The mayor pointed to comments made by Noem Thursday morning that described the city as a “war zone.”

“There’s no one up here that sees Los Angeles like that,” Bass said. “This is not all of Los Angeles. This is isolated to a few blocks in a city that is 500 square miles. And out of those 500 square miles, the protests – – and especially the protests that devolved into violence — represent half a square mile.”

Bass said the raids were spreading fear in the community, preventing some people from going to work or school. She said some raids that occurred Thursday took place at “emergency rooms and homeless shelters.”

And she again repeated her assertion that protests in the city would stop immediately if federal immigration authorities discontinued enforcement raids.

“We want peace to come to our city,” Bass said, adding that such an action “needs to begin in Washington, and we need to stop the raids.”

Noem said the enforcement operations were targeting violent criminals. During her news conference, photos of criminals detained during the Southland operations were shown on video screens.

Meanwhile, Thursday’s court hearings stemmed from a lawsuit brought late Monday by Newsom and state Attorney General Rob Bonta following Trump’s escalation of military forces in the Los Angeles area.

Breyer said the issue is “the president exercising his authority, and the president is, of course, limited. That’s the difference between a constitutional government and King George.”

The judge indicated Trump’s deployment of 4,000 members of California’s National Guard to the streets of Los Angeles — over Newsom’s strenuous objections — was legally deficient. The judge also was dubious about Trump’s insistence that the unrest in Los Angeles posed a “danger of rebellion.”

The judge said Trump did not appear to have met a legal requirement that such orders must pass through the governor of the state involved.

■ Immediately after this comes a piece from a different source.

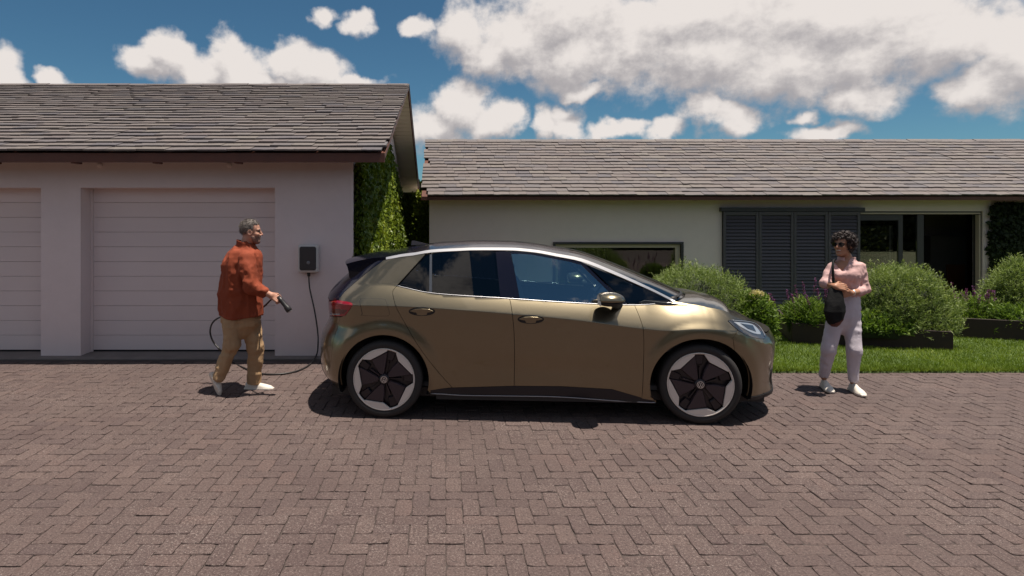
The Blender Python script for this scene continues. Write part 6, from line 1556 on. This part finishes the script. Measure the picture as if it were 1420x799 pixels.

Breyer declined to rule on Newsom’s request to block the call-up of 700 active-duty Marines to Los Angeles, saying any action from the bench seemed premature because the troops haven’t arrived in the city.

On Tuesday night Bass implemented the nightly curfew in a one-square- mile section of downtown Los Angeles, lasting from 8 p.m. to 6 a.m. — a curfew that remained in effect Thursday, leading to fewer reports of unrest and property damage. Protesters continued to gather, but many retreated when the curfew took effect. Those who failed to do so faced arrest.

According to the Los Angeles Police Department, seven people were arrested for curfew violations Wednesday night and Thursday morning. There were 71 arrests for failure to disperse, two for assault with a deadly weapon on a police officer and one for resisting an officer.

A motorist was arrested late Wednesday for allegedly driving through a skirmish line of protesters and police officers near Beverly Boulevard and Western Avenue in Koreatown.

That driver led authorities on a high-speed freeway chase into the Inglewood area, where he was arrested after attempting to flee the vehicle on foot on a surface street.

The curfew applies to an area between the Golden State (5) and Harbor (110) freeways, and from the Santa Monica (10) Freeway to where the Arroyo Seco (110) Parkway and Golden State Freeway merge. That area includes Skid Row, Chinatown, and the Arts and Fashion districts.

On the first night of the curfew — Tuesday night into Wednesday morning — 17 people were arrested for curfew violations. During the day Tuesday, the LAPD arrested 203 people for failure to disperse. Three people were arrested for possession of a firearm, one for assault with a deadly weapon and one for discharging a laser at an LAPD airship, police said.

Two officers were injured during Tuesday’s unrest, according to the LAPD.

There are “limited exceptions” to the curfew — including for residents of the area, “people traveling to and from work and credentialed media representatives,” the mayor said.

Bass said she expected the curfew to be in effect for “several days.”